August 3, 2010
Not satisfied making Canada a foreign aid laughing stock among its G8 and G20 peers, the government, led by CIDA minister Bev Oda, is now hunting down any organization it doesn’t like, and is doing whatever it can to put them out of business. The latest victim is the Canadian Council for International Cooperation, the well-respected umbrella organization that represents the interests of hundreds of Canadian organizations delivering aid programs to poor countries. CCIC’s failing? It went to bat for some of its members – such as Kairos and Match International — that have already been axed because CIDA didn’t like what they had to say about human rights in the Middle East or their work with women.
CIDA has used an insidious methodology, one it has perfected over the past year with NGOs it doesn’t like. It allows funding to run out, says nothing for months while the organization eats up its reserves, and then the Minister says, often as an aside in a media scrum, that the organization in question doesn’t “fit” with CIDA’s priorities. CCIC, which has been a CIDA “partner” organization for more than 40 years, was treated a bit better. It was given an extension on its funding from April to July this year while CIDA ostensibly carried out a review. If there really was a “review” it was never shared with CCIC. Instead, the minister told CCIC in July that its funding was now at an end. CCIC could reapply to CIDA if and when it had some overseas programs for consideration.
When a minister of the Crown makes a suggestion this daft, one hardly knows whether to laugh or cry. Any hope that the Prime Minister might call the RCMP again came to nothing.
CCIC has laid off more than two thirds of its staff, and its office building is up for sale. An important coordination body and a respected voice, one that speaks not just for its members but for the poorest of the world though efforts like its “Make Poverty History” campaign, has been attacked and damaged. Another important Canadian institution is being brought to its knees.
Some say that organizations like CCIC should be funded by their members, not the government. That’s fine, but after 40 years of support, don’t give them that message 24 hours before the “partnership” is cancelled.

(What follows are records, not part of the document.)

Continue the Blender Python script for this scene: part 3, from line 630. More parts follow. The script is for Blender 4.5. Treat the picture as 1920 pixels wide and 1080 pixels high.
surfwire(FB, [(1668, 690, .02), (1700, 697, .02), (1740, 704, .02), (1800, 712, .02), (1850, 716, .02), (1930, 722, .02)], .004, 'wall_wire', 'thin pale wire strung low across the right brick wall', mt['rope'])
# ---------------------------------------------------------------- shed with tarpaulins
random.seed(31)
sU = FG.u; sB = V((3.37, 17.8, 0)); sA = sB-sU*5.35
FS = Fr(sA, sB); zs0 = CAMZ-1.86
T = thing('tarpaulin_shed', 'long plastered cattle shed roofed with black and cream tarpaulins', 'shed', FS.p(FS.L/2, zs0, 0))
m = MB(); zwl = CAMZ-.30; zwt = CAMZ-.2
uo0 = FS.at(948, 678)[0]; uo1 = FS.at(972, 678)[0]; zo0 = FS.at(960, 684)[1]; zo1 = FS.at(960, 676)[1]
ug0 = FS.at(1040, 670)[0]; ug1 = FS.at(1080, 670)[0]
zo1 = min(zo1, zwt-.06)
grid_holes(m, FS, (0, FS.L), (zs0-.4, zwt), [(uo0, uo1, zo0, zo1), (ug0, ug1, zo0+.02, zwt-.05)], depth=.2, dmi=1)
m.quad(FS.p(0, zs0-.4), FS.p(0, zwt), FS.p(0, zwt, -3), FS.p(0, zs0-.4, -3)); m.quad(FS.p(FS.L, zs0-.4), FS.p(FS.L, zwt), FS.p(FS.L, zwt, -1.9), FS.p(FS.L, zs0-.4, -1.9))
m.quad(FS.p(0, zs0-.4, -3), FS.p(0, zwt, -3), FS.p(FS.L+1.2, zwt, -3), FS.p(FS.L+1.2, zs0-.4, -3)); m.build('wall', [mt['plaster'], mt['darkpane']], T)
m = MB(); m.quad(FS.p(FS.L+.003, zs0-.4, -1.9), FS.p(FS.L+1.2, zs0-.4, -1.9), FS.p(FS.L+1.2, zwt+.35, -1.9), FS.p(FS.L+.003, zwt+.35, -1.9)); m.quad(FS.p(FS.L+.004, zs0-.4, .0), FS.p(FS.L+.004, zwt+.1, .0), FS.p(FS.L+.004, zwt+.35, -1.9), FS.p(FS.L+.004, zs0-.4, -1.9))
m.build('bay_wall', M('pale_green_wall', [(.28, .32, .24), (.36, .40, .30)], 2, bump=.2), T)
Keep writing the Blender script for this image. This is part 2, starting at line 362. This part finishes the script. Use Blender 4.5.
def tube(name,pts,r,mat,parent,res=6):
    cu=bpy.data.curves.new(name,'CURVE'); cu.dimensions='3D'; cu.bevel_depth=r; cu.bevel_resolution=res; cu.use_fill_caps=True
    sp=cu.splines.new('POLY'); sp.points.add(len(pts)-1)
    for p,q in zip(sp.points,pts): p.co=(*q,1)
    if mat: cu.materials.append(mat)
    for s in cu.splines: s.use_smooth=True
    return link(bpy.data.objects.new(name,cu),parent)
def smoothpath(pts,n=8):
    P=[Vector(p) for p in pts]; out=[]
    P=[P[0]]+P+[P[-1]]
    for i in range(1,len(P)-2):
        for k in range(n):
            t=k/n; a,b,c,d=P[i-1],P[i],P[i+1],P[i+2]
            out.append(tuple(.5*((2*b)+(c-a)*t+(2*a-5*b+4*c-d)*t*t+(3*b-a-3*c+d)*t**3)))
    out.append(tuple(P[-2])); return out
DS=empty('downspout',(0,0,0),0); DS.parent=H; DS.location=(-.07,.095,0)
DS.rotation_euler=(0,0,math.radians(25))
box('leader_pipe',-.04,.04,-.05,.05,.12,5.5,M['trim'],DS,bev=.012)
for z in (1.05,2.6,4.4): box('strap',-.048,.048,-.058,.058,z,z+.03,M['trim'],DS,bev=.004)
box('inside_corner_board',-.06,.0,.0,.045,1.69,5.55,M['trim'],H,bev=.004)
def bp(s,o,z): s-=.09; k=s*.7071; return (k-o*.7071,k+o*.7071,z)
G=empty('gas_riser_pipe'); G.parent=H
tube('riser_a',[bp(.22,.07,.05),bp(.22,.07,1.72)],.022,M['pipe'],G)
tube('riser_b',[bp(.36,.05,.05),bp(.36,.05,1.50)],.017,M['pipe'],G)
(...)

In July in Krakow, Foreign Minister Cannon addressed the Community of Democracies’ high-level ministerial meeting. He also opened the session of the Working Group on Enabling and Protecting Civil Society, which Canada chairs. Under the circumstances, it is hard to imagine what he said. His website, which is chockablock with Cannon speeches, leaves this one out – perhaps because what Canada says about civil society in the world is very different from what the government is doing at home.
The logic of what Stephen Harper, Lawrence Cannon and Bev Oda are doing to Canada’s aid program and to courageous, hard-working NGOs makes no sense. They are hurting Canadians who are trying to help and they are wrecking Canada’s once-deserved good reputation. More importantly, they are reducing the Canadian potential for good in many very poor countries to rubble.